* **DATA SEGMENT**
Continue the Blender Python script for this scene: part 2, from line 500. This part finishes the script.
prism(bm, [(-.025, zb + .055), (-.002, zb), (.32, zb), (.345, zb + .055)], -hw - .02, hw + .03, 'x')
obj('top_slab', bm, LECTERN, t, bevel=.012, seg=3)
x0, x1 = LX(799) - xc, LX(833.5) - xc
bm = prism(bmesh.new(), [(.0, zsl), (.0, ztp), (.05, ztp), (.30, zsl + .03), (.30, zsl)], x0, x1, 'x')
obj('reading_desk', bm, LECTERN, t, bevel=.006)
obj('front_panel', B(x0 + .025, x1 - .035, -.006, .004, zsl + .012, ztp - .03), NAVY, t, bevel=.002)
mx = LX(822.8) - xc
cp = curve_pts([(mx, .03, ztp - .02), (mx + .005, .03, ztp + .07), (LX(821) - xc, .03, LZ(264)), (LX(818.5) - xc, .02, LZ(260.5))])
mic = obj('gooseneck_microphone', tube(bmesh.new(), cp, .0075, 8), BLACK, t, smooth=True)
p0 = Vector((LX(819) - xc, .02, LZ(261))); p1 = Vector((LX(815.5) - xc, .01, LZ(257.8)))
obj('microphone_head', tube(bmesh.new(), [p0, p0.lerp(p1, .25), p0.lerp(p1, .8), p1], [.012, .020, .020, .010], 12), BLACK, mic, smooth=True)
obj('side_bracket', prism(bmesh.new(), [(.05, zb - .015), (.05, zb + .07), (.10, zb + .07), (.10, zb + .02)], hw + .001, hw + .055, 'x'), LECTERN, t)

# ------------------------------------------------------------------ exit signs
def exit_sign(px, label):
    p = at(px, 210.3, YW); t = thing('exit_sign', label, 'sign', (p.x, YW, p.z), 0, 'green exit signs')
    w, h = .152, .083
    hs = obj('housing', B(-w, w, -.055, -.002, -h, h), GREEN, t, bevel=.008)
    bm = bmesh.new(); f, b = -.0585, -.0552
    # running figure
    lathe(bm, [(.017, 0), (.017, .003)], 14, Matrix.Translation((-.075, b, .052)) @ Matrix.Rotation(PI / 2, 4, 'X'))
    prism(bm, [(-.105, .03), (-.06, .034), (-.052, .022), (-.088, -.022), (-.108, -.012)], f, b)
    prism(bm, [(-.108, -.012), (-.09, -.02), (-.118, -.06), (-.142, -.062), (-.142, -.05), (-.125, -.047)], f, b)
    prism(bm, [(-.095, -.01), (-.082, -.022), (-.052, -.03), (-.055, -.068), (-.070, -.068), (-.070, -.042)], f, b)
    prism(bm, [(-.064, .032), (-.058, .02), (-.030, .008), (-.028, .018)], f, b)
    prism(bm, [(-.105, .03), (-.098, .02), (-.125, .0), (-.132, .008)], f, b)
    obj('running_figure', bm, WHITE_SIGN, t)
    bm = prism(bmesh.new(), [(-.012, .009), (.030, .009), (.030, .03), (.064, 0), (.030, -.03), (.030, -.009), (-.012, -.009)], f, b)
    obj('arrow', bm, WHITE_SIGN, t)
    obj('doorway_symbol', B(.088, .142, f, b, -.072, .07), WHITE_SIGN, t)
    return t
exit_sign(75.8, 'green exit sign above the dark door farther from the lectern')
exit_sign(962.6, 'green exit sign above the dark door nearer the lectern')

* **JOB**
Please output the entire listing exactly as it stands.

* **RESULT OF THE TASK**
Continue the Blender Python script for this scene: part 2, from line 500. This part finishes the script.
prism(bm, [(-.025, zb + .055), (-.002, zb), (.32, zb), (.345, zb + .055)], -hw - .02, hw + .03, 'x')
obj('top_slab', bm, LECTERN, t, bevel=.012, seg=3)
x0, x1 = LX(799) - xc, LX(833.5) - xc
bm = prism(bmesh.new(), [(.0, zsl), (.0, ztp), (.05, ztp), (.30, zsl + .03), (.30, zsl)], x0, x1, 'x')
obj('reading_desk', bm, LECTERN, t, bevel=.006)
obj('front_panel', B(x0 + .025, x1 - .035, -.006, .004, zsl + .012, ztp - .03), NAVY, t, bevel=.002)
mx = LX(822.8) - xc
cp = curve_pts([(mx, .03, ztp - .02), (mx + .005, .03, ztp + .07), (LX(821) - xc, .03, LZ(264)), (LX(818.5) - xc, .02, LZ(260.5))])
mic = obj('gooseneck_microphone', tube(bmesh.new(), cp, .0075, 8), BLACK, t, smooth=True)
p0 = Vector((LX(819) - xc, .02, LZ(261))); p1 = Vector((LX(815.5) - xc, .01, LZ(257.8)))
obj('microphone_head', tube(bmesh.new(), [p0, p0.lerp(p1, .25), p0.lerp(p1, .8), p1], [.012, .020, .020, .010], 12), BLACK, mic, smooth=True)
obj('side_bracket', prism(bmesh.new(), [(.05, zb - .015), (.05, zb + .07), (.10, zb + .07), (.10, zb + .02)], hw + .001, hw + .055, 'x'), LECTERN, t)

# ------------------------------------------------------------------ exit signs
def exit_sign(px, label):
    p = at(px, 210.3, YW); t = thing('exit_sign', label, 'sign', (p.x, YW, p.z), 0, 'green exit signs')
    w, h = .152, .083
    hs = obj('housing', B(-w, w, -.055, -.002, -h, h), GREEN, t, bevel=.008)
    bm = bmesh.new(); f, b = -.0585, -.0552
    # running figure
    lathe(bm, [(.017, 0), (.017, .003)], 14, Matrix.Translation((-.075, b, .052)) @ Matrix.Rotation(PI / 2, 4, 'X'))
    prism(bm, [(-.105, .03), (-.06, .034), (-.052, .022), (-.088, -.022), (-.108, -.012)], f, b)
    prism(bm, [(-.108, -.012), (-.09, -.02), (-.118, -.06), (-.142, -.062), (-.142, -.05), (-.125, -.047)], f, b)
    prism(bm, [(-.095, -.01), (-.082, -.022), (-.052, -.03), (-.055, -.068), (-.070, -.068), (-.070, -.042)], f, b)
    prism(bm, [(-.064, .032), (-.058, .02), (-.030, .008), (-.028, .018)], f, b)
    prism(bm, [(-.105, .03), (-.098, .02), (-.125, .0), (-.132, .008)], f, b)
    obj('running_figure', bm, WHITE_SIGN, t)
    bm = prism(bmesh.new(), [(-.012, .009), (.030, .009), (.030, .03), (.064, 0), (.030, -.03), (.030, -.009), (-.012, -.009)], f, b)
    obj('arrow', bm, WHITE_SIGN, t)
    obj('doorway_symbol', B(.088, .142, f, b, -.072, .07), WHITE_SIGN, t)
    return t
exit_sign(75.8, 'green exit sign above the dark door farther from the lectern')
exit_sign(962.6, 'green exit sign above the dark door nearer the lectern')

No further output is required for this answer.